Two such examples from 2002, which the PA still refers to on occasions, are the “Roadmap for Peace in the Middle East” and the “Arab Peace Initiative.” Both endorse the fallacy of the Oslo Accords and rely upon vague hyperbole when it comes to the implementation of the two-state compromise even as Israel’s security narrative is asserted throughout.
In the US’ Roadmap for Peace in the Middle East, for example, the Palestinians are tasked with ending “terrorism.” “A two-state solution to the Israeli-Palestinian conflict will only be achieved through an end to violence and terrorism, when the Palestinian people have a leadership acting decisively against terror and willing and able to build a practicing democracy based on tolerance and liberty,” the text partly states.
Israel’s colonial violence, which is the reason Palestinian anti-colonial resistance exists, was of no concern to the Bush administration. Of particular note, however, is the concept of an international conference, that was to be convened by the Middle East Quartet, once elections were held, with the aim to establish “an independent Palestinian state with provisional borders.” In other words – a hypothetical Palestinian state with no political stability.
While at first glance, the Arab Peace Initiative appears to attribute responsibility to Israel, the plan is flawed on several counts as well. Its reference to the Palestinian right of return, as enshrined in UN General Assembly Resolution 194, endorses the UN’s approval of Israel’s colonization – it is incumbent upon the Palestinians to live “at peace with their neighbors” (not settler colonialists). The initiative also assumes an end to the “Arab-Israeli conflict” upon Israel’s full withdrawal from territories occupied since 1967, a solution to the Palestinian right of return, and the acceptance and establishment of a Palestinian state based on the 1967 borders. Still, neither of these clauses tackle the root issue of Israeli settler-colonialism.
Furthermore, the clause that establishes the normalization of relations with Israel “in the context of this comprehensive peace” has been completely discarded with the Abraham Accords brokered by former US President Donald Trump towards the end of his tenure. Arab countries normalizing relations with Israel is now on a par with what the international community had long established in terms of condemning “the occupation” and its violations, while ensuring its economic deals with Israel are negotiated on a different level – one which advocates for human rights rhetoric rather than implementation.

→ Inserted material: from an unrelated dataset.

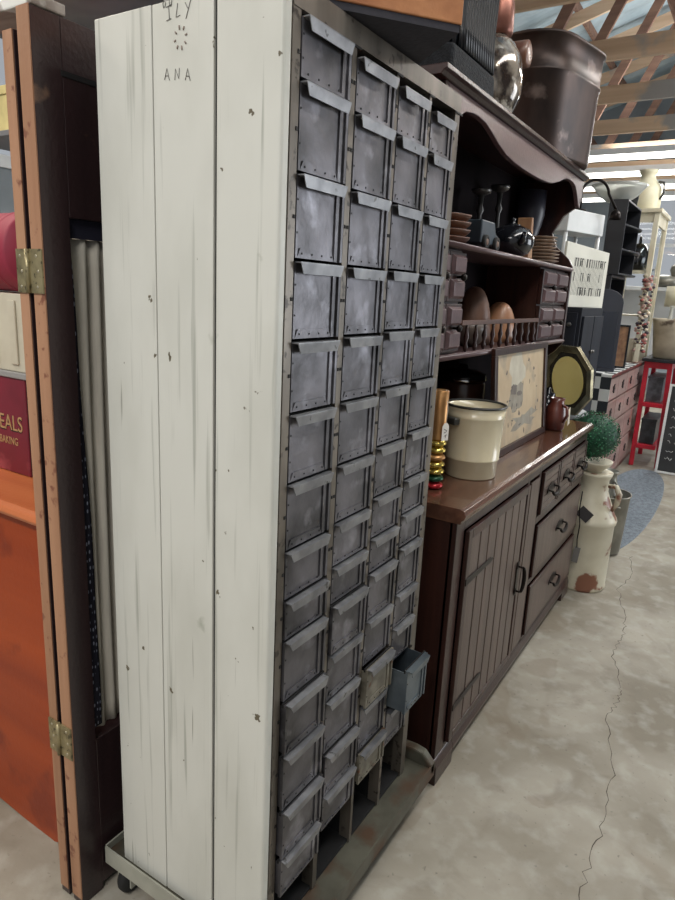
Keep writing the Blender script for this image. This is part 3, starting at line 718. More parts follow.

In its weakened state, the PA cannot hope to achieve a fragment of what Israel’s diplomatic allies have garnered. Had it not suited Israeli interests, there would be no concessions to slightly alleviate the Palestinian people’s hardships. Not to mention that the recent compromises come with a hefty price – fortifying security coordination between Israel and the PA.
For Abbas, security coordination may be simplified into surviving his illegitimate political rule. Israel, on the other hand, stands to gain more. Strengthening security coordination is an important factor when it comes to colonial land grab. With Palestinian resistance under tighter surveillance, not to mention arrests, imprisonment, torture, and even killings of individuals who threaten what Israel and the PA describe as “stability,” Israeli state and settler colonial violence faces less challenges on the ground.
The end result is the PA’s ongoing collaboration with Israel’s colonial expansion, as it restricts the Palestinian people’s freedom through security coordination. “We will not agree under any circumstances to a policy of managing the conflict,” PA official al-Ahmed asserted recently. But what is the PA doing, if not giving Israel and the international community a green light to manage not only “the conflict,” but also the PA’s political standing, at the expense of Palestinian land and lives?